Masih ada cemara laut yang bertumbuh kembali usai makan gergasi tsunami. Masih ada pilinan akar serabut pohon kelapa yang terkena abrasi laut. Dan masih memanjang pantainya hingga ke melengkung ke Twi Lhok dan menyambung hinggga ke Ie’ Dingin yang butiran pasirnya menendang tamparan cahaya matahari lewat kilauannya cemerlangnya.
Hari kami datang, Lhok Pawoh masih sebuah “landskap” heterogen dengan dermaga kecil disertai sampan nelayan yang tergelitik oleh gelombang kecil. Ada suara gaduh dari celoteh campur baur “jamee” dan “acheh” yang aromanya sangat khas “gampong” nelayan. Ada centang prenang dari dari ketidaksabaran para “muge” untuk mendapat barang dagangannya.
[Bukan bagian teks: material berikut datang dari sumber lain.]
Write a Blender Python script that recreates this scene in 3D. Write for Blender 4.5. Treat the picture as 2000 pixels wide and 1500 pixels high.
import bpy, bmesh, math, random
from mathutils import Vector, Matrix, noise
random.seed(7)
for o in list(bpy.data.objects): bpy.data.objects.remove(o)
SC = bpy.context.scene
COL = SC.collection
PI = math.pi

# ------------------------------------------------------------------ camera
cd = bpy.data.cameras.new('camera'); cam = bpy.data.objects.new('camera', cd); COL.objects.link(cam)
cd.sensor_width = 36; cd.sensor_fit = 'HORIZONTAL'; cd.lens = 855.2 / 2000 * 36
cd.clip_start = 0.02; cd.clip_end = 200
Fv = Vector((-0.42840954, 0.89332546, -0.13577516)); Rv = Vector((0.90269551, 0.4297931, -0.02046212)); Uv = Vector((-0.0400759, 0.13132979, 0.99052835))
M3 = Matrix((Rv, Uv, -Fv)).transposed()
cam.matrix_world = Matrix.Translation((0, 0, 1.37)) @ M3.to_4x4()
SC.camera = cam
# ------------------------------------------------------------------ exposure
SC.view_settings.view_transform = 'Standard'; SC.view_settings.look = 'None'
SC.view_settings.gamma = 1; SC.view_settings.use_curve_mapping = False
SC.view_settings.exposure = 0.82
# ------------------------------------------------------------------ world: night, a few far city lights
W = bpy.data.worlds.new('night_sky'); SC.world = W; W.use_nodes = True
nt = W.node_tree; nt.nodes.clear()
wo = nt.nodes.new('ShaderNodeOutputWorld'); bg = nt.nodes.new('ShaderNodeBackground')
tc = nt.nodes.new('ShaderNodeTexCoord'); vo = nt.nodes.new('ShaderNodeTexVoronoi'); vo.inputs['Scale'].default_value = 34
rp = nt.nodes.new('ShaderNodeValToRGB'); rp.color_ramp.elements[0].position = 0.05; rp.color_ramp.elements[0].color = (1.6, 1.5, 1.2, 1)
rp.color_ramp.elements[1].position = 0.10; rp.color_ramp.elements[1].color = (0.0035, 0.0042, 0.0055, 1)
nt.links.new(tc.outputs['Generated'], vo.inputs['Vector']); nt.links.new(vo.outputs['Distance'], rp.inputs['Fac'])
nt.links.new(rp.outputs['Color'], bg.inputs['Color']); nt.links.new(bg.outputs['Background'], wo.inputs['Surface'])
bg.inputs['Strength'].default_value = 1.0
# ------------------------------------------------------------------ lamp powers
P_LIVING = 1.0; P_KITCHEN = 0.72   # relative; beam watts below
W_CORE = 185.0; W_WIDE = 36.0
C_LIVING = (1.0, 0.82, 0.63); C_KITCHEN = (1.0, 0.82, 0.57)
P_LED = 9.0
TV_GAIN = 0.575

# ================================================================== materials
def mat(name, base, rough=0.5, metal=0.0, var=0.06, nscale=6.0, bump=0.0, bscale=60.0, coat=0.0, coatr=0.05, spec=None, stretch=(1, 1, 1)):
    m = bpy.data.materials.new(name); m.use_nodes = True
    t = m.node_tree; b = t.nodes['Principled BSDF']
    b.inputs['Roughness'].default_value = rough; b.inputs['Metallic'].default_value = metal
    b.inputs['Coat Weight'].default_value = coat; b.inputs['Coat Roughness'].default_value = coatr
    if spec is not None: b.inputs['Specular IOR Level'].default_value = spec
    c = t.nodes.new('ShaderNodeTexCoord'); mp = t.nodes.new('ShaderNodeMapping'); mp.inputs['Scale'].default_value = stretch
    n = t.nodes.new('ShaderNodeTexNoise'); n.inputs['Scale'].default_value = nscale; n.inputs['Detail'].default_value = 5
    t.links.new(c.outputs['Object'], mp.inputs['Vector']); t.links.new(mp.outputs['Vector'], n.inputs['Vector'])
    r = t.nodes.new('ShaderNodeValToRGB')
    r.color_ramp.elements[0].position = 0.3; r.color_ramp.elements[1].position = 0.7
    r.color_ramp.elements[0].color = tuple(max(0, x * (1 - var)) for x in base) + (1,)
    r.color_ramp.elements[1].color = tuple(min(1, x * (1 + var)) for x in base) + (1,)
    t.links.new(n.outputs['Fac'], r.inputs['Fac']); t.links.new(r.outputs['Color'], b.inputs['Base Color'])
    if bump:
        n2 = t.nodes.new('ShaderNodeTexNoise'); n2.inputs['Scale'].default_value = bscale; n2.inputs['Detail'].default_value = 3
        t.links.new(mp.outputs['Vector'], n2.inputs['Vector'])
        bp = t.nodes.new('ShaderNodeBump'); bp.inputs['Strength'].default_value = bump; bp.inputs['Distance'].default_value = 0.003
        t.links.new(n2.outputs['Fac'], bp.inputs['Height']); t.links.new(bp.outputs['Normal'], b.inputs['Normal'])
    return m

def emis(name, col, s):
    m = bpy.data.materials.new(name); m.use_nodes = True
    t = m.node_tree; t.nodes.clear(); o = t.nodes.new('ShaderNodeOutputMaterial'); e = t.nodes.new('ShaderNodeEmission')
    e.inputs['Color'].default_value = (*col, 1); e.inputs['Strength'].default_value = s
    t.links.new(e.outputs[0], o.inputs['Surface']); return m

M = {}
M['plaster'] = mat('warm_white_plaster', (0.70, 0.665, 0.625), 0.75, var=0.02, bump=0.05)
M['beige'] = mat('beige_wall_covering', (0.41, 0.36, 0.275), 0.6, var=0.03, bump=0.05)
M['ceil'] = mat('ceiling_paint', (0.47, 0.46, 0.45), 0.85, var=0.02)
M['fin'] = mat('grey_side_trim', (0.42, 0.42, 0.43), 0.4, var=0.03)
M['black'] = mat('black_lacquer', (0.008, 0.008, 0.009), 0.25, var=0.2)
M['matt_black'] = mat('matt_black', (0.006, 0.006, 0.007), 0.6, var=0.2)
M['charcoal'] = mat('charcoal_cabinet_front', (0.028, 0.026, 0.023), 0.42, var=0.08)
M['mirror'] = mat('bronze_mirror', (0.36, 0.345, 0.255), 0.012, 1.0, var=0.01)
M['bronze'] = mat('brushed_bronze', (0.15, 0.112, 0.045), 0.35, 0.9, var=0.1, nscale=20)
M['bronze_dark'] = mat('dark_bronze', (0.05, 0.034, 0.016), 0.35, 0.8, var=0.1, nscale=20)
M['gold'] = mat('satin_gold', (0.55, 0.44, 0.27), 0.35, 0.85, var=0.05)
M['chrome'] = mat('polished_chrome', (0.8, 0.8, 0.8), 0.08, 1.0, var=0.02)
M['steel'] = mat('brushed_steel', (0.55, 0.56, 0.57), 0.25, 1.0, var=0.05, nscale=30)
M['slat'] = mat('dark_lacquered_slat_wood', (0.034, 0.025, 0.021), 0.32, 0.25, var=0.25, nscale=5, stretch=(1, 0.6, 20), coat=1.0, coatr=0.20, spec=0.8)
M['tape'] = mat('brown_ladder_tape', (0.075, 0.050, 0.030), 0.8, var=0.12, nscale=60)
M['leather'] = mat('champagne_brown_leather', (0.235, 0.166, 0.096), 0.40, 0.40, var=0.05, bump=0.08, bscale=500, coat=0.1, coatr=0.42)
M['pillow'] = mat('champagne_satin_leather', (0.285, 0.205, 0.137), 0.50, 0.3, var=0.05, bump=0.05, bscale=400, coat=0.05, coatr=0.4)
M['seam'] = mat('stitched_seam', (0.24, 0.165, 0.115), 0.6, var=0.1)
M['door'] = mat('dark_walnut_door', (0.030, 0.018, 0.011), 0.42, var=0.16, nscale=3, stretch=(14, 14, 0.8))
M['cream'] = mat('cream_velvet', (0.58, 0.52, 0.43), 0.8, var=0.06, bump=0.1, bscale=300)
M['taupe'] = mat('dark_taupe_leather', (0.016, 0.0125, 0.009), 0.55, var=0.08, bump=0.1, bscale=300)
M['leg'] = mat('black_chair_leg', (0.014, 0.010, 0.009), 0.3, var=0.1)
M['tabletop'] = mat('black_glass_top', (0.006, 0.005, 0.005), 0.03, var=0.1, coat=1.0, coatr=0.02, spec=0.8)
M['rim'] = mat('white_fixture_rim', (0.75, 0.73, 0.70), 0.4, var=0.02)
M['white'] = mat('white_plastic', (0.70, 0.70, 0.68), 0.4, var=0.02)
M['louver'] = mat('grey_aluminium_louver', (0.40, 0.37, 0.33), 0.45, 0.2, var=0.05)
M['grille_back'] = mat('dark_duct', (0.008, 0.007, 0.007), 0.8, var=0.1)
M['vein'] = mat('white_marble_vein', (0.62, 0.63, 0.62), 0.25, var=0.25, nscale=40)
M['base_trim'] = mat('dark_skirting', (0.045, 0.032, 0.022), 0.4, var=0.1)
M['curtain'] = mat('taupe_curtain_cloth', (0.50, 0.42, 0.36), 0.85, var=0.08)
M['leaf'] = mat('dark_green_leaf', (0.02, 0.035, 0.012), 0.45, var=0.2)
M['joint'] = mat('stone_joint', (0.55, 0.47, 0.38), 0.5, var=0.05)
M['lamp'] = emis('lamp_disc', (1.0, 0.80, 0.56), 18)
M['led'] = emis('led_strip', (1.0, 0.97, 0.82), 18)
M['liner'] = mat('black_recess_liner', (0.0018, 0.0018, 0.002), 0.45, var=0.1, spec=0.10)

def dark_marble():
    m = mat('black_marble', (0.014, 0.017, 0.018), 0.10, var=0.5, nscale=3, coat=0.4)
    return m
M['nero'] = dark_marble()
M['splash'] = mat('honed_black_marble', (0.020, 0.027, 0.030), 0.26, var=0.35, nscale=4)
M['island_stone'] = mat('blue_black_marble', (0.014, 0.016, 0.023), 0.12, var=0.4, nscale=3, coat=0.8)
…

Lhok Pawoh, adalah sebuah desa nelayan, di Kecamatan Sawang, di pinggiran jalan lintas Tapaktuan-Banda Aceh. berjarak 16 kilometer dari Tapaktuan, kota kabupaten Aceh Selatan.
Saya berguman, di sepagi itu, dalam tatapan nanar dan mengirim pesan ke “arash” untuk Hasyim KS, dengan taklimat inilah “gampong” rakan hari ini di awal 2014.
Taklimat gumam, yang dulu, ketika kami masih satu kantor, di ruang redaksi sebuah koran lokal, sering memperbincangkan Lhok Pawoh, sebelum ia memulai kerja menulis “apit awe,” dan menyeleksi naskah budaya di hari Sabtu untuk mengisi edisi Minggu.
Lhok Pawoh, bagi kami memang tak terpisahkan dengan Hasyim KS. Lelaki peranakan India Tamil, yang sang ayah bernama Kale Ane, dengan seorang perempuan “aso lhok“ memang seorang sentimentil sesungguhnya.
Sepanjang hidupnya yang “miskin” secara materi, Hasyim memiliki kekayaan pesona sebagai otodidak kesenimanan. Bacalah cerpen-cerpen dan puisi tujuhpuluhannya yang menyentuh dan bercerita tentang realitas masa itu yang penuh “warna” pencarian jati diri.
Dan jangan lupa pula membaca rangkaian puisinya yang memaki kemapanan ketika ia menerima gaji sebagai “buruh” jurnalistik yang membuatnya ditelikung rutinitas keharusan “ngantor.”
Lhok Pawoh memang menerbangkan saya ke Hasyim KS. Dan ketika seorang nelayan tua menyapa kami di pinggiran dermaga, kami tersentak dan Lhok Pawoh bukan hanya Hasyim. Tapi Lhok Pawoh adalah perpaduan dari tepian samudera ketika matahari menyeruak dari kerimbunan daun kelapa, ia makin genit.
Ketika kami datang, di sepagi itu, Senin kedua Januari lalu, Lhok Pawoh memang penuh kegenitan ketika menjadi pasar para “muge eungkot.” Lhok Pawoh di sepenggal pinggiran samudera itu memang berubah menjadi “pasar” yang menjauh dari melankolisnya angin laut, derai hujan gerimis dan desir cemara yang mengiris angin laut beruap asin.
Dan ketika kami menyelinap dari kerimbunan cemara, dan melepaskan diri dari kegaduhan di penggalan tempat pendaratan ikan berbau anyir itu, kami menemukan pukat kecil sedang menyisihkan ikan dijalanya dan sembari berbisik di sebuah gundukan bukit kecil, dan menyapu seluruh tepian samudera keluat desis kami.”Syim, kami datang menjenguk Lhok Pawoh untuk sebuah janji kita dulu ketika bareng berangkat ke Koetaradja sebagai ‘aneuk jamee’ yang terlunta-lunta.”